All have strong capital positions, well above regulatory minimums, as well as ample liquidity, Tewksbury said. These banks primarily serve retail customers and consequently have broad deposit bases with little or no uninsured deposits. He stressed that loans, not government and mortgage-backed securities, account for the bulk of assets, and that balance sheets are well matched to hedge against interest rate risk.

Tewksbury expects the primary effect of the changed interest rate environment on New Hampshire banks will be limited to a drag on earnings. He explained that higher rates place upward pressure on deposit costs while loans reprice at a slower pace, squeezing the margin on earning assets.

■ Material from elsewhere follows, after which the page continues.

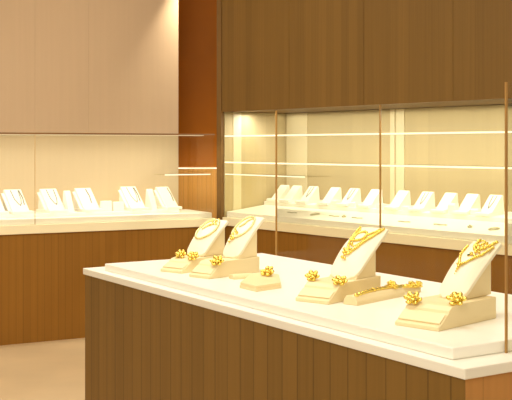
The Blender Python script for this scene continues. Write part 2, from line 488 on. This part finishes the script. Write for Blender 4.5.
def flower_ring(label, loc, rz, s, tilt=1.0, wide=1.0, seed=1, split=0):
    t = thing('gold_ring', label, 'ring', loc, rz, 'gold flower rings on the island counter')
    R = s * .32
    bm = nb(); tube(bm, [(math.cos(a) * R, 0, R + math.sin(a) * R) for a in [2 * PI * i / 20 for i in range(20)]], s * .13, 8, True)
    b = obj('band', bm, M['gold'], t, smooth=True); b.location = (0, s * .4, s * .12)
    bm = nb(); blossom(bm, s, seed)
    o = obj('blossom', bm, M['gold'], t, smooth=True)
    o.location = (0, -s * .1, s * .54); o.rotation_euler = (tilt, 0, 0); o.scale = (wide, 1, 1)
    return t

def on_disp(k, a, y):
    d = D[k]; return d.mat @ Vector((a * d.w / 2, y, d.hb))
def rzd(k): return d_r[k]
d_r = {k: -math.radians(PAR[k][2]) for k in PAR}
def base_z(d, y):
    h = d.hb; P = [(-1, .013), (0, .013), (.011, .016), (.046, h * .62), (.058, h * .78), (.074, h * .93), (.10, h), (9, h)]
    for (a, za), (b, zb) in zip(P, P[1:]):
        if a <= y <= b: return za + (zb - za) * (y - a) / (b - a)
def on_base(k, px, py):
    d = D[k]; z = d.hb; inv = d.mat.inverted()
    for i in range(25):
        p = at(px, py, FZ + z); l = inv @ p
        z = .5 * z + .5 * base_z(d, l.y)
    l.x = max(-d.w / 2 + .008, min(d.w / 2 - .004, l.x)); l.y = max(.02, min(d.y0 - .02, l.y)); l.z = base_z(d, l.y)
    return d.mat @ l
def on_local(k, x, y):
    return D[k].mat @ Vector((x, y, base_z(D[k], y)))
for k, c, s_, w_, sd, lab in (
    (4, on_local(4, -.060, .070), .028, 1.25, 1, 'gold flower ring on the left front corner of the nearest display, beside the bracelets'),
    (4, on_local(4, .0745, .105), .029, 1.3, 2, 'large gold flower ring on the right front corner of the nearest display'),
    (3, on_base(3, 312, 280), .028, 1.15, 3, 'gold flower ring on the left front corner of the middle display'),
    (3, on_base(3, 342, 286.5), .026, 1.3, 4, 'gold flower ring on the right front corner of the middle display'),
    (2, on_local(2, .050, .060), .031, 1.2, 5, 'gold flower ring on the front step of the display left of the tray'),
    (1, on_base(1, 181, 257.5), .028, 1.1, 6, 'gold flower ring on the left front corner of the far-left display'),
    (1, on_base(1, 195, 259.5), .028, 1.2, 7, 'gold flower ring on the right front corner of the far-left display')):
    flower_ring(lab, c, d_r[k] + .3, s_, .85, w_, sd)

# flat six-sided tray with a ring standing on it
tp = [at(239.6, 288, FZ), at(256, 292, FZ), at(281.3, 288.2, FZ), at(279.5, 279.5, FZ), at(262, 276.5, FZ), at(250, 279, FZ)]
cx = sum((p for p in tp), Vector()) / len(tp)
out = [((p - cx).x, (p - cx).y) for p in tp]
tr = thing('ring_tray', 'flat cream six-sided ring tray between the displays on the island', 'tray', (cx.x, cx.y, FZ))
bm = nb(); prism_z(bm, out, 0, .011); obj('tray_base', bm, M['leather'], tr, bevel=.0015)
bm = nb(); prism_z(bm, [(x * .97, y * .97) for x, y in out], .011, .022); obj('tray_top', bm, M['leather'], tr, bevel=.002)
rp = at(268, 276, FZ + .022)
flower_ring('tall gold flower ring standing on the flat cream tray', (rp.x, rp.y, FZ + .022), -.5, .034, .6, 1.05, 8)
p0, p1 = at(231, 279, FZ), at(252, 277.5, FZ)
def bar_thing(name, label, cat, p0, p1, wd, h, group=None):
    d = p1 - p0; L = math.hypot(d.x, d.y)
    t = thing(name, label, cat, (p0.x, p0.y, FZ), math.atan2(d.y, d.x), group)
    bm = nb(); prism_x(bm, [(-wd / 2, 0), (-wd / 2, h * .45), (-wd * .3, h * .9), (0, h), (wd * .3, h * .9), (wd / 2, h * .45), (wd / 2, 0)], 0, L)
    obj('pillow', bm, M['leather'], t, bevel=.003)
    bm = nb(); box(bm, .004, L - .004, -wd / 2 - .003, wd / 2 + .003, 0, .003); obj('foot_plate', bm, M['leather'], t, bevel=.001)
    return t, L
bar_thing('bracelet_stand', 'small cream bracelet bar behind the ring tray', 'display stand', p0, p1, .045, .02, 'cream bracelet bars on the island')
tA, LA = bar_thing('bracelet_stand', 'long cream bracelet bar in front of the middle display', 'display stand', at(350, 305, FZ), at(399, 295, FZ), .058, .034, 'cream bracelet bars on the island')
tB, LB = bar_thing('bracelet_stand', 'cream bracelet bar behind the gold bracelets, left of the nearest display', 'display stand', at(385, 292.2, FZ), at(419, 291.2, FZ), .045, .028, 'cream bracelet bars on the island')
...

In a statement, NH Bank Commissioner Emelia Galdieri emphasized that the Federal Reserve established the Bank Term Funding Program, pledging loans to provide banks with extra liquidity. At the same time, the federal government has protected the depositors of the failed banks regardless of the amount of their deposits.

Moreover, the commissioner noted, in the 90 years since the FDIC was established in 1933, no insured depositor has ever lost a penny.


Of all the 43 banks operating in New Hampshire, just 16 are chartered, regulated and supervised by the state. The 27 others include offices of community banks chartered in neighboring New England states as well as regional banks.